Sprengkommando zerstört Brücke
Nicht zu übersehen waren dabei jedoch für seine Zeitgenossen zahlreiche Anspielungen, in denen er den „freien Süden“ deutlich vom Norden, wo „sich der Feudale bläht“, abgrenzte. Er übte damit Kritik an Bismarcks kriegerischer Einigungspolitik „durch Blut und Eisen“, der er das friedlich Verbindende der neuen Brücke aus „Stein und Eisen“ gegenüberstellte.
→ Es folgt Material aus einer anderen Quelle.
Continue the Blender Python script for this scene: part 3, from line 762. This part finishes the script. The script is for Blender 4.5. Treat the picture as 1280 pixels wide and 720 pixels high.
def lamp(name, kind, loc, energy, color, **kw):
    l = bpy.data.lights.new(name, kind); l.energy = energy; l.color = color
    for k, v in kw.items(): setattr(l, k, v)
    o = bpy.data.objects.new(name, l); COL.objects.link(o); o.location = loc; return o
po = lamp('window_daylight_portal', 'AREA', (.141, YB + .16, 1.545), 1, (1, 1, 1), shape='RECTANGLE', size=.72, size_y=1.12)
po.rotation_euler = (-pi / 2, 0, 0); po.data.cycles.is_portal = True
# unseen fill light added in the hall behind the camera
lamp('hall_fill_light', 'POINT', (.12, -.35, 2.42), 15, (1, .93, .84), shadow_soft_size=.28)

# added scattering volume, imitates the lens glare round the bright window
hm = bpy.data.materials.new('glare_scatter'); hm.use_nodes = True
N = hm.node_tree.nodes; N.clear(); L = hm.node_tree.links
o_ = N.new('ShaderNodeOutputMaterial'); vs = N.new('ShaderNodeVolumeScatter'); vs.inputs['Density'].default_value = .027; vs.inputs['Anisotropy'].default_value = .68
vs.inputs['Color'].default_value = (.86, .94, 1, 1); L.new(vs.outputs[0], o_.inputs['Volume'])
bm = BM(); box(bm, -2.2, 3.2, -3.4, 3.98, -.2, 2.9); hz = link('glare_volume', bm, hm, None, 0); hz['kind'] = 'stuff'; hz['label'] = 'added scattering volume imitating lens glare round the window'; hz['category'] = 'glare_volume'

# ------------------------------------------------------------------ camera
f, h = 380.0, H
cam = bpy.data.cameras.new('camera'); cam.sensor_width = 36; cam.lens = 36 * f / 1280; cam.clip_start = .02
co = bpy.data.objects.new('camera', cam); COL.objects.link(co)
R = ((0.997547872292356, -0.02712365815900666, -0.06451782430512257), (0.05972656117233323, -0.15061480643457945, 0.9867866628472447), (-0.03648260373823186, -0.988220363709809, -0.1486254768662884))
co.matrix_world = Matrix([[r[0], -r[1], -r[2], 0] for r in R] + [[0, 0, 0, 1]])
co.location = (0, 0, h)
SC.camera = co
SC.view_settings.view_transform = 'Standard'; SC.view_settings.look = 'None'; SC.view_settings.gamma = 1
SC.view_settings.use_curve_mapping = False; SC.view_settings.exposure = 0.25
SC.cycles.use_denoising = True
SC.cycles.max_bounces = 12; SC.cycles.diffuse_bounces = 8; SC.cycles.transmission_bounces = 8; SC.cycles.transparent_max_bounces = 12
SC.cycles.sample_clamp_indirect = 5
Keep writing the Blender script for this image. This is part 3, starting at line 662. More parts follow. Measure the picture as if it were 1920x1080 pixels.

Schließlich war es noch nicht ganz ein Jahr her, dass preußische Truppen in Unterfranken einmarschiert waren und unter anderem in und um Bad Kissingen heftige Gefechte mit der bayerischen Armee ausgetragen hatten. Der damalige Brückenbau scheint durch den Krieg von 1866 indes nicht gestört worden zu sein.
Am Ende des Zweiten Weltkrieges wurde der Mainübergang doch noch einmal für einige Zeit unterbrochen, als am 11. April 1945 ein aufseiten der Wehrmacht agierendes kroatisches Sprengkommando den Mittelteil der Brücke zerstörte, um das Vorrücken der Amerikaner aufzuhalten. Wie sinnlos dieses Unterfangen war, erwies sich schon kurz darauf, da die US-Army, die Haßfurt von Nordwesten aus erreicht hatte, kurzerhand eine Pontonbrücke am Tränkberg errichtete.
Brücken-Teil aus Grafenrheinfeld
Dem von der Besatzungsbehörde eingesetzten Bürgermeister Gottfried Hart (1902 bis 1987) gelang es, ein noch intaktes Stück der ebenfalls gesprengten Brücke bei Grafenrheinfeld zu erwerben, mit dem Anfang 1946 die Lücke wieder geschlossen werden konnte. Allerdings erschien die Silhouette der Stahlträgerkonstruktion mit dem fremden Mittelteil nun wesentlich plumper als der fast leicht wirkende Bogenschwung des Gerber'schen Originals. Dieses Provisorium sollte dann bis zum Baubeginn der heutigen Brücke bestehen bleiben.